Terry Reid - Biography



By Bob Fagan

 

During his short life, Peter Laughner was instrumental in the birth of the mid-70s new music scene in Cleveland, OH. Laughner was an occasional reviewer for Creem magazine and a drug-and booze-abusing buddy of fellow Creem writer Lester Bangs. Ironically, Laughner may have first come to the attention of music fans outside the Cleveland area via his obituary in Punk magazine, written by Bangs. Bangs struggles to make sense of Laughner’s life (not to mention his own), and vacillates wildly between his sorrow at Laughner’s demise and his anger at Laughner’s near-suicidal capacity for drugs and self-destruction. That appetite for drugs and alcohol would, for better or worse, define and largely set the limits of Laughner’s musical career.

 

Laughner’s most influential band was Rocket From The Tombs, which numbered David Thomas and Cheetah Chrome in its lineup. Rocket From The Tombs never released anything on a major or even a minor label, but it’s members would go on to form bands that defined the punk and post-punk scene in Cleveland and eventually (and to a lesser extent), in New York City. Guitarist Cheetah Chrome would co-found The Dead Boys, perhaps the Midwest’s first punk band. And David Thomas and Allen Ravenstine (and Laughner for a brief time), founded Pere Ubu, a post-punk band almost before punk had happened.

 

Laughner was an avid and learned music fan, and most of the Cleveland area bands he formed played at least as many covers as original compositions. It’s said he was deeply insecure about his own songwriting and, struggling and failing to find a way to rise above his influences, he both treated and fed his self-doubt with copious amounts of alcohol and speed. For all his self-doubt, Laughner was an excellent guitarist and a serviceable singer, comfortable writing and playing in multiple idioms. “Baudelaire” is an acoustic, Dylan-inspired song rich with vivid imagery. “Dear Richard” takes dead aim on Richard Thompson’s strat-strangling style, while “Lullaby” could be a track from a John Fahey album. “Life Stinks,” which appears on the first Pere Ubu LP (The Modern Dance, 1978 Blank Records) is a speed-driven rant with humorous couplets (“Life Stinks/I like the Kinks”) that mock its own nihilism. Perhaps Laughner’s greatest strength as a songwriter is the depth to which he was able to expose and lay bare his own fears, desires and addictions.
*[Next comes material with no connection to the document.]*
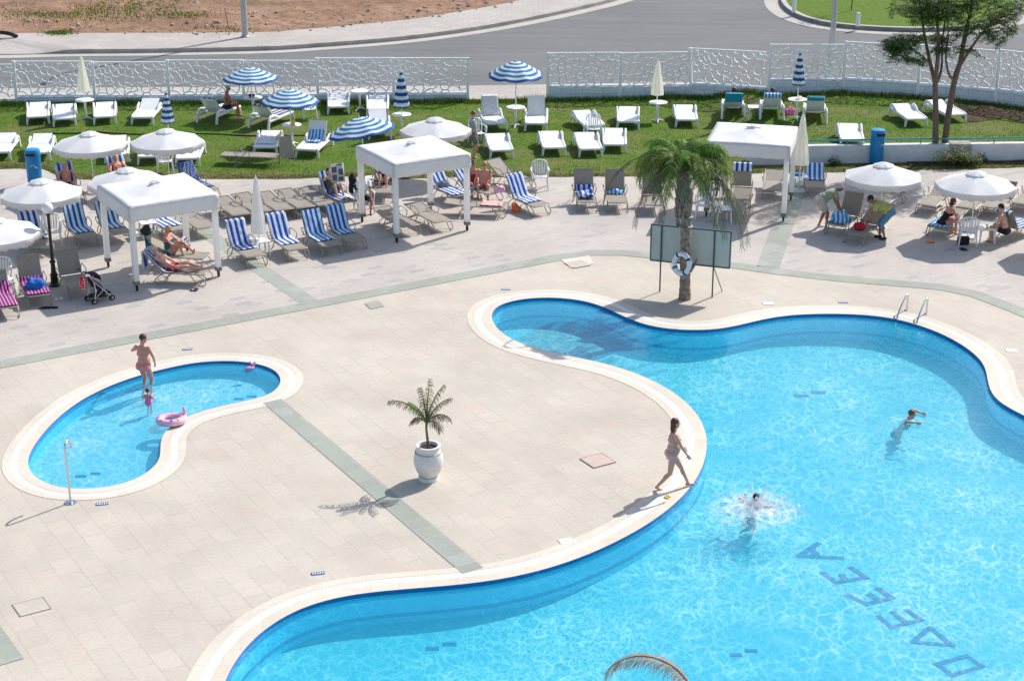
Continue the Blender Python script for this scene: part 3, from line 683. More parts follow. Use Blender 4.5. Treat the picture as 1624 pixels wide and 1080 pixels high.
    # nearest-bone map for clothing
    def near(p):
        best = (9, None, 0)
        for n_, a, b, ra, rb in B:
            d = b-a; L2 = d.length_squared; t = 0 if L2 < 1e-9 else max(0, min(1, (p-a).dot(d)/L2)); q = (p-a-d*t).length-(ra+(rb-ra)*t)
            if q < best[0]: best = (q, n_, t)
        return best
    nbm = [near(p) for p in vs] if clothes else []
    tl = (nb-pel).length
    fm = MB().add(vs, fs)
    for k in 'lr':   # fingers and thumb rooted in the palm
        hd, fd, pn, sx = ends[k]; curl = pose.get(k+'curl', .5); sg = 1 if k == 'l' else -1
        for q in range(4):
            off = (q-1.5)*.019; L = (.068, .078, .074, .058)[q if sg*1 > 0 else 3-q]
            p0 = hd+fd*.078+sx*off; d1 = (fd+pn*.5*curl+sx*off*2.0).normalized(); p1 = p0+d1*L*.55; d2 = (fd+pn*(1.6*curl)).normalized(); p2 = p1+d2*L*.5
            fm.tube([p0, p1, p2], [.0095, .0085, .006], 6)
        ts = sx*(1 if (sx.dot(rt)*(1 if k == 'l' else -1)) > 0 else -1); p0 = hd+fd*.03+ts*.028; p1 = p0+(fd*.6+ts*.7+pn*.3).normalized()*.035; p2 = p1+(fd+pn*.5+ts*.1).normalized()*.028
        fm.tube([p0, p1, p2], [.012, .0105, .008], 6)
    root = empty('person', loc, heading, label, 'person', group); root.scale = (s, s, s)
    fm.build('body', MT['skin_'+skin], root, True)
    for nm, mat, d, test in clothes:
        ok = [i for i in range(len(vs)) if test(nbm[i][1], nbm[i][2], (vs[i]-pel).dot(up)/tl, (vs[i]-pel).dot(fw), vs[i], (vs[i]-pel).dot(rt))]
        S = set(ok); f2 = [f for f in fs if all(i in S for i in f)]
        if not f2: continue
        use = sorted({i for f in f2 for i in f}); idx = {v: i for i, v in enumerate(use)}
        cm = MB().add([vs[i]+ns[i]*d+(V((noise.noise(vs[i]*14), noise.noise(vs[i]*14+V((5, 5, 5))), 0))*d*.6 if d > .012 else V((0, 0, 0))) for i in use], [tuple(idx[i] for i in f) for f in f2])
        c = cm.build(nm, MT[mat], root, True); so_ = c.modifiers.new('t', 'SOLIDIFY'); so_.thickness = min(.008, d*.9); so_.offset = -1
    if hair:
        hm = MB(); R = M([list(a) for a in hax]).transposed().to_4x4()
        def hball(c, r, n=18): hm.ball((0, 0, 0), r[0], r[1], r[2], n, 12, 0, M.Translation(c) @ R)
        hball(hc+hup*.034-look*.024, (.084, .096, .094))
        if hairlen:
            hball(hc-hup*.03-look*.05, (.082, .062, .10))
            hball(hc-hup*(.06+.06*hairlen)-look*.07, (.07, .045, .08+.06*hairlen))
        if pose.get('bun'): hball(hc+hup*.08-look*.08, (.035, .035, .035))
        hm.v = [tuple(V(p)+V((noise.noise(V(p)*28), noise.noise(V(p)*28+V((9, 0, 0))), noise.noise(V(p)*28+V((0, 9, 0)))))*.010) for p in hm.v]
        hm.build('hair', MT[hair], root, True)
    em = MB()
    for sd in (-1, 1):
        e = MB().ball((0, 0, 0), .010, .005, .006, 8, 6, 0, M.Translation(hc+hr*sd*.030+look*.083+hup*.012) @ M([list(a) for a in hax]).transposed().to_4x4())
        if 'shades' not in extras: e.build('eye', MT['c_black'], root, True)
        for i_ in (0,): em.add(e.v, e.f)
    if 'shades' in extras:
        em = MB(); R = M([list(a) for a in hax]).transposed().to_4x4()
        for sd in (-1, 1): em.ball((0, 0, 0), .026, .008, .019, 10, 6, 0, M.Translation(hc+hr*sd*.031+look*.088+hup*.012) @ R); em.tube([hc+hr*sd*.055+look*.083+hup*.014, hc+hr*sd*.08-look*.01+hup*.012], .004, 5)
        em.build('sunglasses', MT['c_black'], root, True)
    mm = MB(); mm.ball((0, 0, 0), .020, .006, .006, 8, 5, 0, M.Translation(hc+look*.083-hup*.052) @ M([list(a) for a in hax]).transposed().to_4x4()); mm.build('lips', MT['c_pinkprint'], root, True)
    if 'cap' in extras:
        cp = MB(); R = M([list(a) for a in hax]).transposed().to_4x4(); T = M.Translation(hc+hup*.045-look*.01) @ R
        cp.lathe([(.09, -.005), (.088, .03), (.07, .065), (.035, .085), (.001, .09)], 16, 0, T @ M.Diagonal((.95, 1.12, 1, 1)))
        c1 = cp.build('cap', MT['c_white'], root, True)
        vz = MB(); pr = [(.085*cos(a), .09+.085*sin(a), 0) for a in [pi*i/8 for i in range(9)]]; vz.add([(x, y, .004) for x, y, _ in pr]+[(x, y, -.004) for x, y, _ in pr], [tuple(range(9)), tuple(range(17, 8, -1))]+[(i, i+1, i+10, i+9) for i in range(8)], 0, T @ M.Translation((0, -.02, 0)))
        vz.build('visor', MT['c_white'], c1)
    root['_s'] = s; del root['_s']
    return root
def reg(*rules):   # each rule: (bone prefix, tmin, tmax)
    def f(n, t, h, fwd, p, x): return any(n and n.startswith(a) and lo <= t <= hi for a, lo, hi in rules)
    return f
def band(lo, hi, extra=()):
    r = reg(*extra)
    def f(n, t, h, fwd, p, x): return (n in ('torso', 'breast') and lo <= h <= hi) or r(n, t, h, fwd, p, x)
    return f
BIK_TOP = lambda n, t, h, fwd, p, x: (n == 'breast') or (n == 'torso' and .52 < h < .60)
BIK_BOT = lambda n, t, h, fwd, p, x: (n == 'torso' and -.35 < h < .10) or (n and n.startswith('thigh') and t < .12 and h < .02)
TRUNKS = band(-.4, .12, (('thigh', 0, .45),))
SHORTS = band(-.4, .16, (('thigh', 0, .78),))
SHIRT = band(.02, 1.3, (('uarm', 0, .62),))
SUIT = lambda n, t, h, fwd, p, x: (n in ('torso', 'breast') and (-.35 < h < .62 or (fwd > 0 and h < .72))) or (n and n.startswith('thigh') and t < .1)
BRIEF = BIK_BOT
# ---- pose library (local frame: x right, y forward, z up, origin on the ground under the pelvis)
STAND = dict(pelvis=(0, 0, .87), lh=(-.26, .05, .78), rh=(.26, .05, .78), lf=(-.09, 0, .075), rf=(.09, .02, .075), lkp=(0, 1, 0), rkp=(0, 1, 0))
def seatpose(z=.45, lean=0, kn=.42, spread=.10, **kw):   # sitting upright, shins down
    p = dict(pelvis=(0, 0, z+.09), torso=(0, sin(lean), cos(lean)), lh=(-.14, .34, z+.16), rh=(.14, .34, z+.16), lf=(-spread, kn, .08), rf=(spread, kn+.04, .08), lkp=(-.2, 1, 1), rkp=(.2, 1, 1), lep=(-1, -.3, -.4), rep=(1, -.3, -.4), ltoe=(0, 1, -.1), rtoe=(0, 1, -.1), hip=(0, sin(lean*.5), cos(lean*.5)))
    p.update(kw); return p
def loungepose(z=.40, back=50, knees=0, **kw):   # lying on a lounger, feet towards +y
    b = radians(back); kz = z+.08
    p = dict(pelvis=(0, 0, z+.10), torso=(0, -cos(b), sin(b)), face=(0, sin(b), cos(b)), hip=(0, -cos(b*.6), sin(b*.6)), lf=(-.10, .78, kz), rf=(.10, .80, kz), lkp=(0, 0, 1), rkp=(0, 0, 1), ltoe=(0, .35, 1), rtoe=(0, .35, 1),
             lh=(-.16, .12, z+.22), rh=(.16, .12, z+.22), lep=(-1, -.2, 0), rep=(1, -.2, 0), look=(0, 1, .1))
    if knees: p.update(lf=(-.12, .50, z+.05), rf=(.12, .52, z+.05), ltoe=(0, 1, 0), rtoe=(0, 1, 0))
    p.update(kw); return p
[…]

This strength wasn’t restricted to his songwriting, moreover, anyone who hears his shrieking, atonal guitar passages on “Dear Richard” can recognize the sound of art born of great pain and tribulation.

 

Laughner’s move to New York City resulted in very little music and very much alcohol and drug abuse. Rumors of his once being considered as possible replacement for Richard Lloyd in Television seem to have little or no basis in fact. In increasingly poor mental and physical health, Laughner soon retreated to his parents’ home in Cleveland. The years of prodigious drug and alcohol intake had taken a heavy toll on his body, and he died in his bed on June 22, 1977, of acute pancreatitis. On the eve of his death, he recorded a selection of his favorite songs into a cheap boombox cassette player. Most chilling was a rendition of Robert Johnson’s whistling-by-the-graveyard classic “Me and the Devil Blues.” His voice a whiskey croak, his slide playing surprisingly strong and sure, Laughner owns the song as it owns him. Hard as it is to listen to, knowing his fate, you can’t turn away from its power, and his chuckling aside - “I don’t care where you bury my body after I’m dead and gone.” – can’t but leave the listener wondering if he knew he was out of time. He was found dead in his bed the next day. His tombstone reads, “Play on, Beloved Son.”

 

For years bootleg tapes of Laughner demos and live shows with his various bands were traded between fans. A collection of the best of this material was issued in 1994 (Take the Guitar Player for a Ride TimKerr Records); it is unfortunately now out of print. Handsome Productions sells numerous compilations of Laughner recordings drawn from a wide variety of bands, including demos, radio broadcasts and audience and board tapes form live performances, and even the fabled deathbed collection (Nocturnal Digressions, 2008 Handsome Productions). Rumors of a Peter Laughner boxed set persist. Improbably enough, Rocket From The Tombs reunited in 2003, with original members Thomas, Chrome and bassist Craig Bell, joined by Steve Mehlman on drums and none other than Richard Lloyd replacing Laughner on guitar. One can easily imagine Laughner and the Devil walking side by side, chuckling at the ironies.